-- BEGIN --
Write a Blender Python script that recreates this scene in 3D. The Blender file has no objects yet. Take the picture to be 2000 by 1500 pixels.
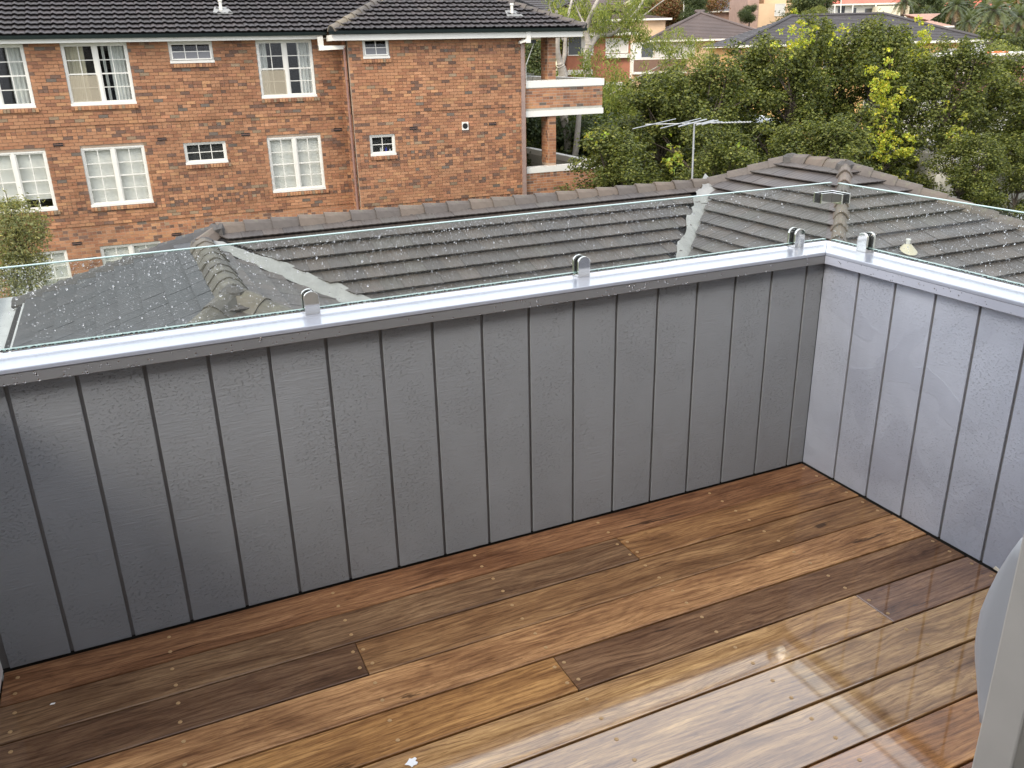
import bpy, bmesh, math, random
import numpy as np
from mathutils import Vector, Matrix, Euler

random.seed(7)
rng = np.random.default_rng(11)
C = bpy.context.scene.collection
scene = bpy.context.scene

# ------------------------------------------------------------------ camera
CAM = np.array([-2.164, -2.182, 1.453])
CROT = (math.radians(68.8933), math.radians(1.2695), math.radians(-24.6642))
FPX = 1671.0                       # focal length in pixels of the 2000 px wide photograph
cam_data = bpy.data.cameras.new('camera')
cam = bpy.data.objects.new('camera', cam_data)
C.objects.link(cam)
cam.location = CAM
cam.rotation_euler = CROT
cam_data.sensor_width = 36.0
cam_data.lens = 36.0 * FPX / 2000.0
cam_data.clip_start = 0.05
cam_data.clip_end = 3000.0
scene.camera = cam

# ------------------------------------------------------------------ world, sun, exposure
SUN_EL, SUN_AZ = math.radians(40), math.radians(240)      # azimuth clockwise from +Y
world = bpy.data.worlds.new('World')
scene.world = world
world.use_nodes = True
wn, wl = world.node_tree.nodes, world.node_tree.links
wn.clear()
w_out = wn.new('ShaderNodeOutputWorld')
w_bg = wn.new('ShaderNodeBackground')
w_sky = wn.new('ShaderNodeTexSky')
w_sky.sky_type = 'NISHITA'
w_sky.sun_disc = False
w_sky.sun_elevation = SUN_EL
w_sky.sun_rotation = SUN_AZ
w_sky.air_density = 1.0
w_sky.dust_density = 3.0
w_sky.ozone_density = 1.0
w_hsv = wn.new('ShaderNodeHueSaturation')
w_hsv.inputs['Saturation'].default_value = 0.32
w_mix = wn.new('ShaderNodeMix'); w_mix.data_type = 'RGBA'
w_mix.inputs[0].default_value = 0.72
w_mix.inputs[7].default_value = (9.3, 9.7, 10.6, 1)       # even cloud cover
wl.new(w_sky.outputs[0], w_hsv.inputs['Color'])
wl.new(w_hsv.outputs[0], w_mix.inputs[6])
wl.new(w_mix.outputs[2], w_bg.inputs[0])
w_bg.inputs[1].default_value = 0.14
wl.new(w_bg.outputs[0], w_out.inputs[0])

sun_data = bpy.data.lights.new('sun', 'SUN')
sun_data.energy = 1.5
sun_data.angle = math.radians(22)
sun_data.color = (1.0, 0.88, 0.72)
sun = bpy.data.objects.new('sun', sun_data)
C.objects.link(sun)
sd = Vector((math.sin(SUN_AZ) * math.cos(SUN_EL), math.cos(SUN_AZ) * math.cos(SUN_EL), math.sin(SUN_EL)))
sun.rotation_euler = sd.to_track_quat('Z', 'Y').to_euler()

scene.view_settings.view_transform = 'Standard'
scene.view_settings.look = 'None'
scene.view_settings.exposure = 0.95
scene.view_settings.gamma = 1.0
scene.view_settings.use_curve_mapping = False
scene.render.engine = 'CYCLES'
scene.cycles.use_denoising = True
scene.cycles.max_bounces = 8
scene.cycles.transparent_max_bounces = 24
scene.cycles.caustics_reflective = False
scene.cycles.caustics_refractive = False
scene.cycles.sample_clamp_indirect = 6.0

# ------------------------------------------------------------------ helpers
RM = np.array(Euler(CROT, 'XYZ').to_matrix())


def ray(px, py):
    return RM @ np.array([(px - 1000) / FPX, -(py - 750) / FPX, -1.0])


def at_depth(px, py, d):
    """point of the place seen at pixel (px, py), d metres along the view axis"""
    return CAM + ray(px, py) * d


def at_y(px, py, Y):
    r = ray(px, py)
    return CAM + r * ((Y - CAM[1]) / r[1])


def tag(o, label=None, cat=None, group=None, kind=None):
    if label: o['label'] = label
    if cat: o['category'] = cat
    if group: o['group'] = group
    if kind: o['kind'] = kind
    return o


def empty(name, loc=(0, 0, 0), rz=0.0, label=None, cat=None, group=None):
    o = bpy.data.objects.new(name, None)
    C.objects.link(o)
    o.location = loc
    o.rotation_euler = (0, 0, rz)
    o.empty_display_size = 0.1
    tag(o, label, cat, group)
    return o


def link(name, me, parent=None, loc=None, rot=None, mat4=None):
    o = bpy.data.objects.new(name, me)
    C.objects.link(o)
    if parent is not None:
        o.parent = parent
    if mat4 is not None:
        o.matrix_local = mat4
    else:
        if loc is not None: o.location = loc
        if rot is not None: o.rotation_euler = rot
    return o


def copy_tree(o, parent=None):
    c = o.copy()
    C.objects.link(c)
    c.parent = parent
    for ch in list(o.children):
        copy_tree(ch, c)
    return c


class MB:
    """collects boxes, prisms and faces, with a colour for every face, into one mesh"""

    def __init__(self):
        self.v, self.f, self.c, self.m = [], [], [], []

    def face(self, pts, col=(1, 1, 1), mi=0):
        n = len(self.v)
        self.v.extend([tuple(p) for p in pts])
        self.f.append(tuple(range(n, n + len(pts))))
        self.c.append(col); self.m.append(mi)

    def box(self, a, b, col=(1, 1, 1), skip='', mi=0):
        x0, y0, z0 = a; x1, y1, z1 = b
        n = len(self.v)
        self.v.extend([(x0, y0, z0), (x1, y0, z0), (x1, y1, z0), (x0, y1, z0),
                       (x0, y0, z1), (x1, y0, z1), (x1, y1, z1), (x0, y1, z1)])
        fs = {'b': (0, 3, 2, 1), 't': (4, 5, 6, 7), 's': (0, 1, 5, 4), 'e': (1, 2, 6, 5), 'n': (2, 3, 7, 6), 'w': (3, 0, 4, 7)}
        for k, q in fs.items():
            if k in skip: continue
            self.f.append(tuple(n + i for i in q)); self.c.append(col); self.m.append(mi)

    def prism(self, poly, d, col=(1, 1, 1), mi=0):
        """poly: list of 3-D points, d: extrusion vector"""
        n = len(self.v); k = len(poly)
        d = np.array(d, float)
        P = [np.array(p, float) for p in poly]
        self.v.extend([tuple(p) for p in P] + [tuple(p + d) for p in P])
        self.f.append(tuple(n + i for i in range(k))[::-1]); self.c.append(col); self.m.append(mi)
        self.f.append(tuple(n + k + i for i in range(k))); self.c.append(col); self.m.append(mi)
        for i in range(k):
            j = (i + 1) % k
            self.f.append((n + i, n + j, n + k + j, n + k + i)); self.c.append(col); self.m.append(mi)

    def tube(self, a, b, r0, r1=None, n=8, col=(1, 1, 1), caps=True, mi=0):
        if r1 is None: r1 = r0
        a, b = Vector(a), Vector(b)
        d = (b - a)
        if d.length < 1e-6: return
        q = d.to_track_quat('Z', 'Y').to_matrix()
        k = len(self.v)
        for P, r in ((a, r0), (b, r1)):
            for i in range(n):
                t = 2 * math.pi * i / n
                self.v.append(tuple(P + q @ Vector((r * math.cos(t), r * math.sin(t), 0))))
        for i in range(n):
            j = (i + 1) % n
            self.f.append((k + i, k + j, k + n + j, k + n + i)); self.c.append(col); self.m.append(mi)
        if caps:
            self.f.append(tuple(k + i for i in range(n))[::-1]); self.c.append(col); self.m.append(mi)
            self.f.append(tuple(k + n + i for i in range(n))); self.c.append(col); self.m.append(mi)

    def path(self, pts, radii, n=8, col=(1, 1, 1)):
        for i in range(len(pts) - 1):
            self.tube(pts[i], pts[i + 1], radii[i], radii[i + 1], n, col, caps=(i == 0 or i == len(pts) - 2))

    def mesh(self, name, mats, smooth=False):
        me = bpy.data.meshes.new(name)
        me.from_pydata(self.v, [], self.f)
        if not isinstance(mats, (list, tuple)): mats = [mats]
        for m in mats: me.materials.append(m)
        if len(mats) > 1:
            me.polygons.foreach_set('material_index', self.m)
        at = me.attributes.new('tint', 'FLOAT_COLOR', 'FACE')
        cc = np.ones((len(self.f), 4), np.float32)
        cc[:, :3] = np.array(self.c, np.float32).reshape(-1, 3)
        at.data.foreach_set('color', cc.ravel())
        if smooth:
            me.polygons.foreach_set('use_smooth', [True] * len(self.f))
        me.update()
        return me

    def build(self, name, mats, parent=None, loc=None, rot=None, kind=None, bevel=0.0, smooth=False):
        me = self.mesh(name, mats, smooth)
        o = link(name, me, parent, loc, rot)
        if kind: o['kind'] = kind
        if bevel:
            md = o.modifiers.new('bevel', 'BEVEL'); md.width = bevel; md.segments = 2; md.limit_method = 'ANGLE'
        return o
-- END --
Go from the first line of the data above to the line containing "scene.camera = cam" and retype exactly those lines, both included, but none of the pictures.

Write a Blender Python script that recreates this scene in 3D. The Blender file has no objects yet. Take the picture to be 2000 by 1500 pixels.
import bpy, bmesh, math, random
import numpy as np
from mathutils import Vector, Matrix, Euler

random.seed(7)
rng = np.random.default_rng(11)
C = bpy.context.scene.collection
scene = bpy.context.scene

# ------------------------------------------------------------------ camera
CAM = np.array([-2.164, -2.182, 1.453])
CROT = (math.radians(68.8933), math.radians(1.2695), math.radians(-24.6642))
FPX = 1671.0                       # focal length in pixels of the 2000 px wide photograph
cam_data = bpy.data.cameras.new('camera')
cam = bpy.data.objects.new('camera', cam_data)
C.objects.link(cam)
cam.location = CAM
cam.rotation_euler = CROT
cam_data.sensor_width = 36.0
cam_data.lens = 36.0 * FPX / 2000.0
cam_data.clip_start = 0.05
cam_data.clip_end = 3000.0
scene.camera = cam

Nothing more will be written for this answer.